Born in 1912, Manto was an Urdu language short story writer. His stories touch the human heart and surpass all language and time. The English translations too evoke the same emotions in the reader that his original Urdu works do. Perhaps, it’s because Manto gives us the true picture of the human condition, and his writing is beyond the barriers of language. He is best known for his short stories, Bu (Odour), Khol Do (Open It), Thanda Gosht (Cold Meat), and his magnum opus Toba Tek Singh.
No part of human existence remained untouched or taboo for him. He sincerely brought out stories of prostitutes and pimps alike, just as he highlighted the subversive sexual slavery of the women of his times.
His bold writing attracted criticism. He was tried for obscenity six times, three times in India before 1947 and three times in Pakistan after he moved there, post-partition. It didn’t deter him from writing his mind. He once said, “If you find my stories dirty, the society you are living in is dirty. With my stories, I only expose the truth.”

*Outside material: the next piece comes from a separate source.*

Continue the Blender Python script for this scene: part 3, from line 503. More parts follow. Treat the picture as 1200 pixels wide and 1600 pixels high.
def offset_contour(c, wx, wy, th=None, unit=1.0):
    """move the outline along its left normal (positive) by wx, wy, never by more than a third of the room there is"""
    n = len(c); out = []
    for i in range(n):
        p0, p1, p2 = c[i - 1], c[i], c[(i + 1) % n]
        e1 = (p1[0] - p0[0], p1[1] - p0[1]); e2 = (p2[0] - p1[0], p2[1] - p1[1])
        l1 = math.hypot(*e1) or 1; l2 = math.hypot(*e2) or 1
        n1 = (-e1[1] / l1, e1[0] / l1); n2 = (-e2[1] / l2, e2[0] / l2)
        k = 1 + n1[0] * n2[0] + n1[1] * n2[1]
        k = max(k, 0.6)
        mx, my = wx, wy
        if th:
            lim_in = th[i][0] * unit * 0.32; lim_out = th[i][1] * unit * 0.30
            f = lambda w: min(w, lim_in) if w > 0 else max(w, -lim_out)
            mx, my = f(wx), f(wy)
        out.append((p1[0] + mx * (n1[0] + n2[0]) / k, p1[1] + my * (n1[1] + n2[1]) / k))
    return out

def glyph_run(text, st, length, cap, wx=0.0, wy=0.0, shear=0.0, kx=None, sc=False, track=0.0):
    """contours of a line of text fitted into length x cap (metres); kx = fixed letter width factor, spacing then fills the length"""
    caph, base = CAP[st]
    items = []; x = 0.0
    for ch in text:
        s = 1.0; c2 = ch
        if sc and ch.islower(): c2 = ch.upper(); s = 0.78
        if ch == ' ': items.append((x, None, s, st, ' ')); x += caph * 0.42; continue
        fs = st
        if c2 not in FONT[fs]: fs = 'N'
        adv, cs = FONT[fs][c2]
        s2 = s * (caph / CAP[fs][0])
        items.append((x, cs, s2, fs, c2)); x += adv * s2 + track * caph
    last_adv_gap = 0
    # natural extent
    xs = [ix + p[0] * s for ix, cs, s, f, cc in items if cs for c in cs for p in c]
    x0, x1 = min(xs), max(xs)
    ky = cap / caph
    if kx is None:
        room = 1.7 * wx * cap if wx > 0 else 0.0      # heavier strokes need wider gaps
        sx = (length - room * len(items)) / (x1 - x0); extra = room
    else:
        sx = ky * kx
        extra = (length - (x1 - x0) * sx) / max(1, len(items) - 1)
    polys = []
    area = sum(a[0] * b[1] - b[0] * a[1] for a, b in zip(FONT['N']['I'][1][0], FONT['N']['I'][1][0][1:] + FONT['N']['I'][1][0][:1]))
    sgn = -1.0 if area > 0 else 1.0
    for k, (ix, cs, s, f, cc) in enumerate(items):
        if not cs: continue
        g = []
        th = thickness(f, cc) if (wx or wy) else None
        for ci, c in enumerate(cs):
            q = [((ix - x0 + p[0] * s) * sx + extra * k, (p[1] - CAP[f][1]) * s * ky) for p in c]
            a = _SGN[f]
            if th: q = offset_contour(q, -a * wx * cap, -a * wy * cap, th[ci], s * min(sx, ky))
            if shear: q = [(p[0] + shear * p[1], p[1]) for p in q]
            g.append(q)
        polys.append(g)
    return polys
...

His magnum opus Toba Tek Singh still moves readers to tears. The story is set two or three years after the 1947 Partition, when the governments of India and Pakistan decided to exchange their Muslim, Sikh and Hindu. It revolves around Bishan Singh, a Sikh inmate of an asylum in Lahore, who is from the town of Toba Tek Singh. As part of the exchange, Bishan Singh is sent under police escort to India, but upon being told that his hometown Toba Tek Singh is in Pakistan, he refuses to go. The story ends with Bishan lying down between barbed wire and dying in no man’s land: “There, behind barbed wire, was Hindustan. Here, behind the same kind of barbed wire, was Pakistan. In between, on that piece of ground that had no name, lay Toba Tek Singh.”
Mantos’ Life
Saadat Hassan Manto was born in Paproudi village in Ludhiana district of the Punjab in a Kashmiri Muslim family of barristers. Manto received his early education at Muslim High School in Amritsar but he remained a misfit throughout in school years, rapidly losing motivation in studies, ending up failing twice in matriculation. His only love during those days was reading English novels, one of which he stole from a book stall in Amritsar Railway Station.
After finishing his graduation from Aligarh Muslim University in 1936, he moved to Bombay. Here he started writing scripts and dialogues for Hindi films, including Kishan Kanhaya (1936) and Apni Nagariya (1939). But in 1941, he accepted the job of a writer for All India Radio and moved to Delhi, but soon returned to Bombay after a quarrel with his boss. He got back to the film world and wrote scripts for Aatth Din, Chal Chal Re Naujawan and Mirza Ghalib.
After India’s partition, he moved to Lahore, where he wrote for newspapers and magazines. Though he wrote some of his best stories there, the conservatives found them controversial and banned his works. With no much work coming his way, he ran into financial trouble. Under stress he took up drinking and died of cirrhosis of liver at the age of 42 in 1955.